By Fredrick Obura

The cost of living has been rising over the years against static wages.

This has, in turn, pushed the employed and unemployed to restructure their personal budgets.

And a huge chunk of money previously allocated to development has been slashed to meet the cost of food, education and clothing.

In response to such a situation, investors would consider acquiring certain assets in a joint ownership arrangement that involves pulling resources together to meet the financial obligation.

Experts say the system always, either through the tenancy in common or joint tenancy, is a strategy in the right direction and could shape one’s financial status.

Co-ownership agreement

Joint property ownership refers to two individuals coming together to own a property, the parties involved could be, a married couple, a parent with an adult child, or unrelated investors. Property may apply to a residence, a business, or intellectual property like patents.

Law experts say the arrangement is feasible when partners are trustworthy and ready to discuss and settle any dispute in time," says Moses Osoro of Muriu Mungai Advocates.

"Legal documents like trust deed and co-ownership agreement should be signed by partners involved," he adds. It eliminates probate incase of a partner’s death or termination of the contract.

Joint tenancy is an arrangement between two persons (usually spouses) with common interest such that when one dies, the co-owner assumes full ownership. This is different from tenancy in common where the parties involved have varied shares and interest in a property.
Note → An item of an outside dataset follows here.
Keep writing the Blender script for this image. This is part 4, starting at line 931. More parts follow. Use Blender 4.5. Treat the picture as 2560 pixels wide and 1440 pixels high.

In the case of joint tenancy, a deceased liability can sometimes remain attached to the property, especially when the deceased used the property in question as a collateral in obtaining a debt. "The creditors’ claims against the deceased owner’s estate may, under certain circumstances, be satisfied by the portion of ownership he or she previously owned," says Mr Osoro.

"Joint tenancy is not limited to spouses, a parent can decide to jointly own a property with a child," notes independent financial advisor Phillip Kiarie.

However, if a parent has joint ownership of say a house with one child and there are other siblings, the parent may request that the proceeds of the house be evenly divided between siblings upon his death.

Parties in the two tenancy systems enjoy certain rights. For instance, each owner has an unrestricted right of access to the property, the co-owners do not have any obligation to contribute to any costs of repairing or improving the property.

However, upon partition, a co-owner is entitled to recover the value added by his or her improvements to the property.